We felt stuck. The sort of house we could afford was going to be old and poor quality and would require lots of maintenance. We had decided we wanted to move towards home ownership.
Friends of ours around that time had a bad experience, were asked to move out of their rental property with very short notice so this was part of what drove our decision to make a change.
Having a family was important to us. We could have coped in the flat with one child but our vision of our future was to have more stability and some space. We thought when we first heard about the Housing Foundation that it had to be a scam. I saw an ad and it was really simple and plain. I remember thinking it’s got to be a scam, it can’t be real. I really like to look things up and so when I checked out Housing Foundation and I saw a press release from the Beehive and then realised there was credibility there.

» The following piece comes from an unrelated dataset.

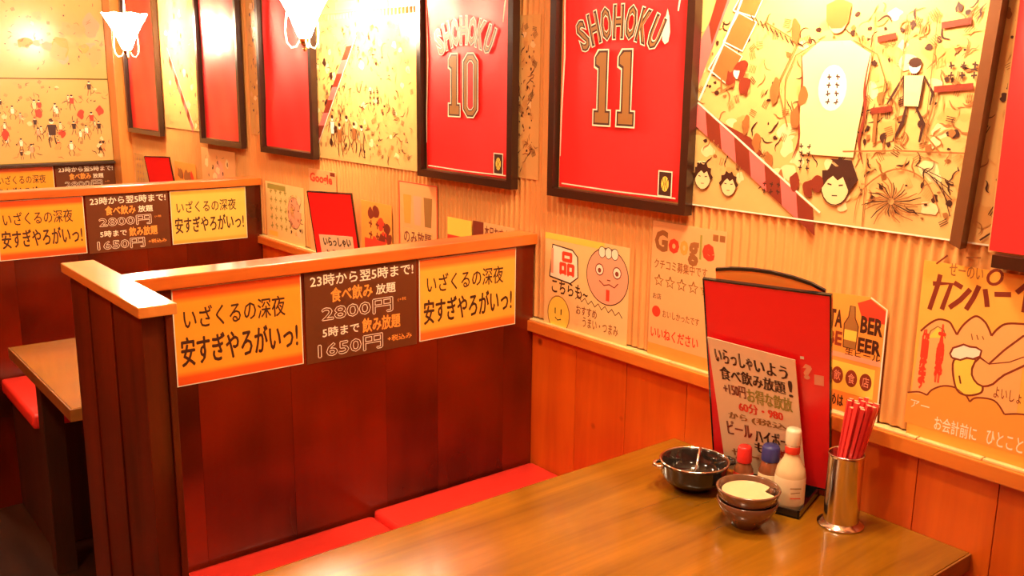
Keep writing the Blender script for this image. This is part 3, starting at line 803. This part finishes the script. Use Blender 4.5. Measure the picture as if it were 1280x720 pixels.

I was surprised to find that this idea of shared equity is actually real and decided then that I needed to find out more. It was hard to understand at first. So, I called up the number and within a week someone came to us and was willing to explain how it all worked.

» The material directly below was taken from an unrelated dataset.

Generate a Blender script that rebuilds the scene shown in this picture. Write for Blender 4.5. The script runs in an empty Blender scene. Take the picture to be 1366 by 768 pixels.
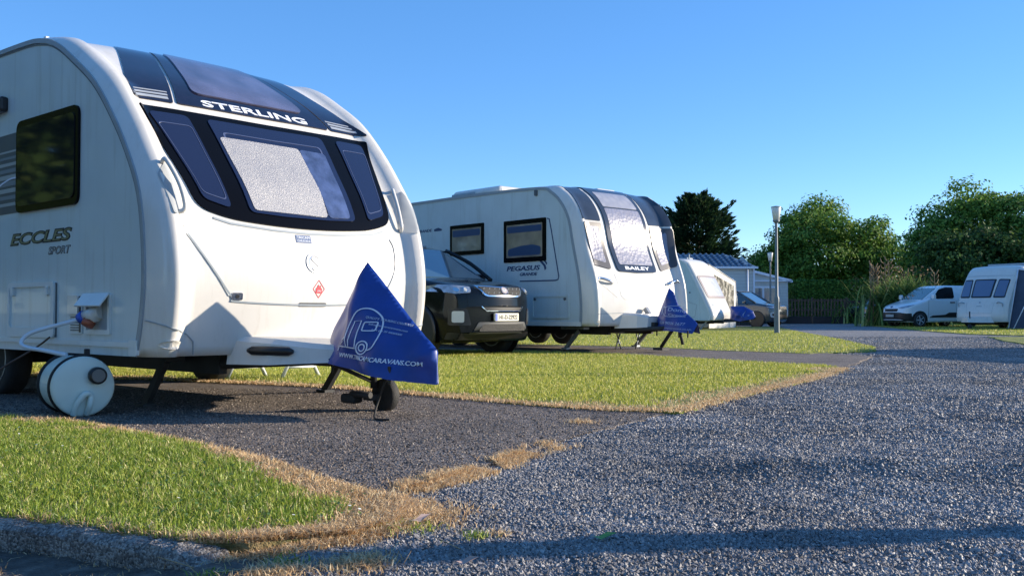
import bpy, bmesh, math, random
import numpy as np
from mathutils import Vector, Matrix
from mathutils.bvhtree import BVHTree
R = math.radians
rnd = random.Random(7)
rng = np.random.default_rng(11)
scene = bpy.context.scene
C = scene.collection

# ------------------------------------------------------------------ camera, light, exposure
cam = bpy.data.cameras.new('camera'); camo = bpy.data.objects.new('camera', cam); C.objects.link(camo)
cam.sensor_width = 36; cam.lens = 36 * 1290 / 1366
cam.clip_start = .05; cam.clip_end = 3000
camo.location = (0, 0, .68); camo.rotation_euler = (R(90 + 1.421), 0, 0)
scene.camera = camo
SUN_EL = 15.5
SAZ = math.atan2(.986, .165)            # clockwise from +Y
sd = Vector((math.sin(SAZ) * math.cos(R(SUN_EL)), math.cos(SAZ) * math.cos(R(SUN_EL)), math.sin(R(SUN_EL))))
w = bpy.data.worlds.new('World'); scene.world = w; w.use_nodes = True
nt = w.node_tree; nt.nodes.clear()
sky = nt.nodes.new('ShaderNodeTexSky'); sky.sky_type = 'NISHITA'; sky.sun_disc = False
sky.sun_elevation = R(SUN_EL); sky.sun_rotation = SAZ
sky.air_density = .78; sky.dust_density = .0; sky.ozone_density = 2.6; sky.altitude = 0
bg = nt.nodes.new('ShaderNodeBackground'); bg.inputs['Strength'].default_value = .148
hs = nt.nodes.new('ShaderNodeHueSaturation'); hs.inputs['Saturation'].default_value = 1.2; hs.inputs['Hue'].default_value = .508
wo = nt.nodes.new('ShaderNodeOutputWorld')
nt.links.new(sky.outputs[0], hs.inputs['Color']); mixc = nt.nodes.new('ShaderNodeMixRGB'); mixc.inputs[0].default_value = .42; mixc.inputs[2].default_value = (.38, 1.20, 2.65, 1); nt.links.new(hs.outputs[0], mixc.inputs[1]); nt.links.new(mixc.outputs[0], bg.inputs['Color']); nt.links.new(bg.outputs[0], wo.inputs['Surface'])
sl = bpy.data.lights.new('sun', 'SUN'); sl.energy = 4.3; sl.angle = R(.55); sl.color = (1, .87, .69)
so = bpy.data.objects.new('sun', sl); C.objects.link(so)
so.rotation_euler = sd.to_track_quat('Z', 'Y').to_euler(); so.location = (40, 10, 30)
scene.view_settings.view_transform = 'Standard'; scene.view_settings.look = 'None'
scene.view_settings.exposure = 1.05; scene.view_settings.gamma = 1; scene.view_settings.use_curve_mapping = False
scene.render.engine = 'CYCLES'
scene.cycles.max_bounces = 6; scene.cycles.transparent_max_bounces = 6

# ------------------------------------------------------------------ materials
MATS = {}
def mat(name, col, rough=.5, streak=0, metal=0, coat=0, noise=0, nscale=8, bump=0, bscale=60, spec=.5, island=0, ramp=None, trans=0, sheen=0):
    if name in MATS: return MATS[name]
    m = bpy.data.materials.new(name); m.use_nodes = True; MATS[name] = m
    n = m.node_tree.nodes; l = m.node_tree.links; b = n['Principled BSDF']
    b.inputs['Roughness'].default_value = rough; b.inputs['Metallic'].default_value = metal
    b.inputs['Coat Weight'].default_value = coat; b.inputs['Coat Roughness'].default_value = .04
    b.inputs['Specular IOR Level'].default_value = spec
    tc = n.new('ShaderNodeTexCoord')
    col = (*col, 1)
    src = None
    if ramp:
        cr = n.new('ShaderNodeValToRGB'); e = cr.color_ramp.elements
        e[0].position = ramp[0][0]; e[0].color = (*ramp[0][1], 1); e[1].position = ramp[-1][0]; e[1].color = (*ramp[-1][1], 1)
        for p, c in ramp[1:-1]:
            q = e.new(p); q.color = (*c, 1)
        if island:
            g = n.new('ShaderNodeNewGeometry'); l.new(g.outputs['Random Per Island'], cr.inputs['Fac'])
        else:
            nz = n.new('ShaderNodeTexNoise'); nz.inputs['Scale'].default_value = nscale; nz.inputs['Detail'].default_value = 6; nz.inputs['Roughness'].default_value = .65
            l.new(tc.outputs['Object'], nz.inputs['Vector']); l.new(nz.outputs['Fac'], cr.inputs['Fac'])
        src = cr.outputs['Color']
    elif noise:
        nz = n.new('ShaderNodeTexNoise'); nz.inputs['Scale'].default_value = nscale; nz.inputs['Detail'].default_value = 5
        l.new(tc.outputs['Object'], nz.inputs['Vector'])
        cr = n.new('ShaderNodeValToRGB'); e = cr.color_ramp.elements
        e[0].position = .3; e[1].position = .7
        e[0].color = (*[c * (1 - noise) for c in col[:3]], 1); e[1].color = (*[min(1, c * (1 + noise * .5)) for c in col[:3]], 1)
        l.new(nz.outputs['Fac'], cr.inputs['Fac']); src = cr.outputs['Color']
    if streak:
        mp = n.new('ShaderNodeMapping'); mp.inputs['Scale'].default_value = (14, 14, .9); l.new(tc.outputs['Object'], mp.inputs['Vector'])
        ns = n.new('ShaderNodeTexNoise'); ns.inputs['Scale'].default_value = 1; ns.inputs['Detail'].default_value = 6; ns.inputs['Roughness'].default_value = .7; l.new(mp.outputs[0], ns.inputs['Vector'])
        c2_ = n.new('ShaderNodeValToRGB'); q0 = c2_.color_ramp.elements; q0[0].position = .52; q0[1].position = .8; q0[0].color = (1, 1, 1, 1); q0[1].color = (1 - streak, 1 - streak * 1.1, 1 - streak * 1.3, 1)
        l.new(ns.outputs['Fac'], c2_.inputs['Fac']); mxc = n.new('ShaderNodeMixRGB'); mxc.blend_type = 'MULTIPLY'; mxc.inputs[0].default_value = 1
        l.new(c2_.outputs[0], mxc.inputs[2])
        if src: l.new(src, mxc.inputs[1])
        else: mxc.inputs[1].default_value = col
        src = mxc.outputs[0]
    if src: l.new(src, b.inputs['Base Color'])
    else: b.inputs['Base Color'].default_value = col
    if bump:
        nb = n.new('ShaderNodeTexNoise'); nb.inputs['Scale'].default_value = bscale; nb.inputs['Detail'].default_value = 4
        l.new(tc.outputs['Object'], nb.inputs['Vector'])
        bp = n.new('ShaderNodeBump'); bp.inputs['Strength'].default_value = bump; bp.inputs['Distance'].default_value = .02
        l.new(nb.outputs['Fac'], bp.inputs['Height']); l.new(bp.outputs[0], b.inputs['Normal'])
    if trans:
        b.inputs['Transmission Weight'].default_value = 0
        t = n.new('ShaderNodeBsdfTranslucent'); mx = n.new('ShaderNodeMixShader'); mx.inputs[0].default_value = trans
        if src: l.new(src, t.inputs['Color'])
        else: t.inputs['Color'].default_value = col
        l.new(b.outputs[0], mx.inputs[1]); l.new(t.outputs[0], mx.inputs[2]); l.new(mx.outputs[0], n['Material Output'].inputs['Surface'])
    return m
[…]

We had to read through some documents, and we had to look at our resources and get all our finances in order. It was a pretty big checklist I felt. It was a big job, but I felt pretty determined to give it my best shot.”
Nicola: “It was all a bit scary for me and overwhelming. Neither of us is from Auckland and where I come from buying a house is something you do for the rest of your life, and I didn’t want to be stuck”.

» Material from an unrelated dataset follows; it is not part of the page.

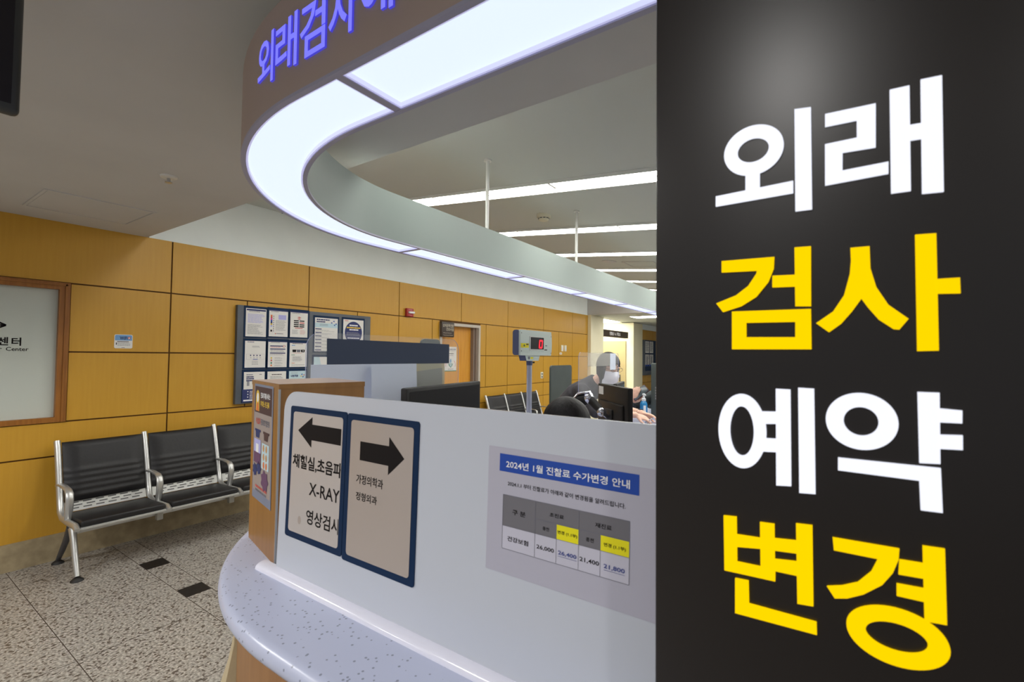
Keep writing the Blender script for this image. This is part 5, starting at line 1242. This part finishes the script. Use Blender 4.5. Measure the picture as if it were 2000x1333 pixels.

Richard: “I had work and I had home life but I made giant check lists and all of my spare thoughts and time was devoted to making this happen. It is a life that we imagined, and we wanted a flourishing family life. The drive to get through this checklist came from all the investigation I had done before I came to the Housing Foundation. I had spent a lot of time looking and it was pretty grim out there. People warned us against it saying the property market was going to collapse. Once I realised the Housing Foundation was genuine it made me very focused on getting the work done to join their Shared Equity Programme. It was the only way we could see to move towards home ownership based on the income we had at that time.
When we moved in here, the house itself and moving location from Greenlane to Mangere, provided a platform for re-evaluation and changes in our life. We did move further out of the city than we had wanted to. It broke a lot of our habits. It was an amazing opportunity to look at what we wanted. My job wasn’t taking me in a direction I wanted to go.”
So, Nicola went back to work full time nursing and I became a stay at home Dad and did some retraining and additional study. We had security. We were blown away that this house was so well insulated and dry and we had the space we needed. Once I completed my 4 years of part time night classes I got a Master’s degree and it opened doors, allowed a career change and an improvement in job satisfaction and earnings. We then swapped roles again.
Nicola: “It was an unexpected opportunity for me to advance my nursing career and that time allowed me to get a higher paid position. It has also been great for our relationship because we both have an understanding of what it takes to look after pre-schoolers. We have been here six years in September 2017. We have lovely families in this street. Our kids play with kids across the road and jump on their trampoline and we have local kids in here playing Monopoly or playing together down at the reserve.
We realise that we are really lucky to have found the Housing Foundation.
We are also really mindful of how we spend our money. We are not really buying into consumerism in the same way we see others doing these days, like holidays in Fiji, but we have a house. If we didn’t have this house, it would have been foolish for us to have a third child, but with the space and security we have, it all makes sense. Now we have full ownership it’s just amazing. It has been hard work but we got here in the end.”